Write out the data again in full, exactly as it reads.

**Dataset excerpt:**
◇ ◇ ◇ ◇
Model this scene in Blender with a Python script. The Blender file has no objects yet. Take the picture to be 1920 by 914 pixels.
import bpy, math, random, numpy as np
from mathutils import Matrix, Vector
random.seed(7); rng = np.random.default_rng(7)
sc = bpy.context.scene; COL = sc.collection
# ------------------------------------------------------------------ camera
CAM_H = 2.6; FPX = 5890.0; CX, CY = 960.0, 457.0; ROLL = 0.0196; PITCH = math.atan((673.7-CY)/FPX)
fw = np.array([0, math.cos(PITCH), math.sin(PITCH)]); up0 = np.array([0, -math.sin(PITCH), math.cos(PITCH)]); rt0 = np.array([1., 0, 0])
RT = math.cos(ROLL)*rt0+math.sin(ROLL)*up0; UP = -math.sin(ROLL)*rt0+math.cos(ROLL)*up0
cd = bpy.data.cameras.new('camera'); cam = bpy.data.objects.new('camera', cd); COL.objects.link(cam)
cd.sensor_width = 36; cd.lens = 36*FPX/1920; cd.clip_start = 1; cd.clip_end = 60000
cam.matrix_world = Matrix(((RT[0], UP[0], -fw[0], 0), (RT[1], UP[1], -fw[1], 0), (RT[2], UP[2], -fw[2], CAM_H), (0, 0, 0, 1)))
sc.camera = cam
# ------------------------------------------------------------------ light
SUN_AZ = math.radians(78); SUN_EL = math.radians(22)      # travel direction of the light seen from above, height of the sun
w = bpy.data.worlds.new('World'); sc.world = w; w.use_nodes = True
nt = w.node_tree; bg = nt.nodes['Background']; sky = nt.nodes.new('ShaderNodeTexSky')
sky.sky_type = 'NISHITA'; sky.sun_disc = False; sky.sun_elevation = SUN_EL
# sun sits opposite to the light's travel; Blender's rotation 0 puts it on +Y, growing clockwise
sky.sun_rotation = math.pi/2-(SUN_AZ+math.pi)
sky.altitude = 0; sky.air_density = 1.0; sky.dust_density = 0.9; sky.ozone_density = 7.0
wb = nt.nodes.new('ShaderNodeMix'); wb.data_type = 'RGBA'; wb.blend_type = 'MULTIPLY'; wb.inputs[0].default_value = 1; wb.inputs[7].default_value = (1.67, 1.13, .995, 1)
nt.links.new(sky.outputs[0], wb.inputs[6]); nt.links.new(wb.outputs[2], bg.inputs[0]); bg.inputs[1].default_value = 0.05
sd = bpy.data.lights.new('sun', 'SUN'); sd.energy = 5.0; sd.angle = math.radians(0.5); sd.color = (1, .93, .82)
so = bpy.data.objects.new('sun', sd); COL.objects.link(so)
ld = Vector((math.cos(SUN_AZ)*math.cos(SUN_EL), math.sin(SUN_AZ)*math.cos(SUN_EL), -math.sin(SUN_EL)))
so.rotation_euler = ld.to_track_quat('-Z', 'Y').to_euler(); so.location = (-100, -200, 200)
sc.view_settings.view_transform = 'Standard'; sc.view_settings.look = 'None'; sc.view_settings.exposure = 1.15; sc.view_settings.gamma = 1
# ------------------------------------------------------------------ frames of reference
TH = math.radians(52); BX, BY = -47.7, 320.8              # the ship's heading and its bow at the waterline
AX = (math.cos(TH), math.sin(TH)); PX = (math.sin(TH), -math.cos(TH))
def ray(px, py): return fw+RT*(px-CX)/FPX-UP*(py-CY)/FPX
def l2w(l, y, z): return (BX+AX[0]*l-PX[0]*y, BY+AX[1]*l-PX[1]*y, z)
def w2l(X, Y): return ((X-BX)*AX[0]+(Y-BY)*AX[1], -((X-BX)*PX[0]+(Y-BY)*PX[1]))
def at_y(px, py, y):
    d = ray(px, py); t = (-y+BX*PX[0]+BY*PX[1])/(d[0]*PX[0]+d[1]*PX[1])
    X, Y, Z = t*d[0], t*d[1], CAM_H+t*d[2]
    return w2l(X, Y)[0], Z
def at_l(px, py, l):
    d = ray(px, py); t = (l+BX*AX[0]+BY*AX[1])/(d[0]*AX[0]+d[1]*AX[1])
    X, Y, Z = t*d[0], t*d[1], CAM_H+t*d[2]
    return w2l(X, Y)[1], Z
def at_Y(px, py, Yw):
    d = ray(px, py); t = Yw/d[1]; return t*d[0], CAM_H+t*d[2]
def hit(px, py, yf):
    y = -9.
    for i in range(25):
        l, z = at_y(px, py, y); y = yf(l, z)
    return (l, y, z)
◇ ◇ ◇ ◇
**Written solution:**
Model this scene in Blender with a Python script. The Blender file has no objects yet. Take the picture to be 1920 by 914 pixels.
import bpy, math, random, numpy as np
from mathutils import Matrix, Vector
random.seed(7); rng = np.random.default_rng(7)
sc = bpy.context.scene; COL = sc.collection
# ------------------------------------------------------------------ camera
CAM_H = 2.6; FPX = 5890.0; CX, CY = 960.0, 457.0; ROLL = 0.0196; PITCH = math.atan((673.7-CY)/FPX)
fw = np.array([0, math.cos(PITCH), math.sin(PITCH)]); up0 = np.array([0, -math.sin(PITCH), math.cos(PITCH)]); rt0 = np.array([1., 0, 0])
RT = math.cos(ROLL)*rt0+math.sin(ROLL)*up0; UP = -math.sin(ROLL)*rt0+math.cos(ROLL)*up0
cd = bpy.data.cameras.new('camera'); cam = bpy.data.objects.new('camera', cd); COL.objects.link(cam)
cd.sensor_width = 36; cd.lens = 36*FPX/1920; cd.clip_start = 1; cd.clip_end = 60000
cam.matrix_world = Matrix(((RT[0], UP[0], -fw[0], 0), (RT[1], UP[1], -fw[1], 0), (RT[2], UP[2], -fw[2], CAM_H), (0, 0, 0, 1)))
sc.camera = cam
# ------------------------------------------------------------------ light
SUN_AZ = math.radians(78); SUN_EL = math.radians(22)      # travel direction of the light seen from above, height of the sun
w = bpy.data.worlds.new('World'); sc.world = w; w.use_nodes = True
nt = w.node_tree; bg = nt.nodes['Background']; sky = nt.nodes.new('ShaderNodeTexSky')
sky.sky_type = 'NISHITA'; sky.sun_disc = False; sky.sun_elevation = SUN_EL
# sun sits opposite to the light's travel; Blender's rotation 0 puts it on +Y, growing clockwise
sky.sun_rotation = math.pi/2-(SUN_AZ+math.pi)
sky.altitude = 0; sky.air_density = 1.0; sky.dust_density = 0.9; sky.ozone_density = 7.0
wb = nt.nodes.new('ShaderNodeMix'); wb.data_type = 'RGBA'; wb.blend_type = 'MULTIPLY'; wb.inputs[0].default_value = 1; wb.inputs[7].default_value = (1.67, 1.13, .995, 1)
nt.links.new(sky.outputs[0], wb.inputs[6]); nt.links.new(wb.outputs[2], bg.inputs[0]); bg.inputs[1].default_value = 0.05
sd = bpy.data.lights.new('sun', 'SUN'); sd.energy = 5.0; sd.angle = math.radians(0.5); sd.color = (1, .93, .82)
so = bpy.data.objects.new('sun', sd); COL.objects.link(so)
ld = Vector((math.cos(SUN_AZ)*math.cos(SUN_EL), math.sin(SUN_AZ)*math.cos(SUN_EL), -math.sin(SUN_EL)))
so.rotation_euler = ld.to_track_quat('-Z', 'Y').to_euler(); so.location = (-100, -200, 200)
sc.view_settings.view_transform = 'Standard'; sc.view_settings.look = 'None'; sc.view_settings.exposure = 1.15; sc.view_settings.gamma = 1
# ------------------------------------------------------------------ frames of reference
TH = math.radians(52); BX, BY = -47.7, 320.8              # the ship's heading and its bow at the waterline
AX = (math.cos(TH), math.sin(TH)); PX = (math.sin(TH), -math.cos(TH))
def ray(px, py): return fw+RT*(px-CX)/FPX-UP*(py-CY)/FPX
def l2w(l, y, z): return (BX+AX[0]*l-PX[0]*y, BY+AX[1]*l-PX[1]*y, z)
def w2l(X, Y): return ((X-BX)*AX[0]+(Y-BY)*AX[1], -((X-BX)*PX[0]+(Y-BY)*PX[1]))
def at_y(px, py, y):
    d = ray(px, py); t = (-y+BX*PX[0]+BY*PX[1])/(d[0]*PX[0]+d[1]*PX[1])
    X, Y, Z = t*d[0], t*d[1], CAM_H+t*d[2]
    return w2l(X, Y)[0], Z
def at_l(px, py, l):
    d = ray(px, py); t = (l+BX*AX[0]+BY*AX[1])/(d[0]*AX[0]+d[1]*AX[1])
    X, Y, Z = t*d[0], t*d[1], CAM_H+t*d[2]
    return w2l(X, Y)[1], Z
def at_Y(px, py, Yw):
    d = ray(px, py); t = Yw/d[1]; return t*d[0], CAM_H+t*d[2]
def hit(px, py, yf):
    y = -9.
    for i in range(25):
        l, z = at_y(px, py, y); y = yf(l, z)
    return (l, y, z)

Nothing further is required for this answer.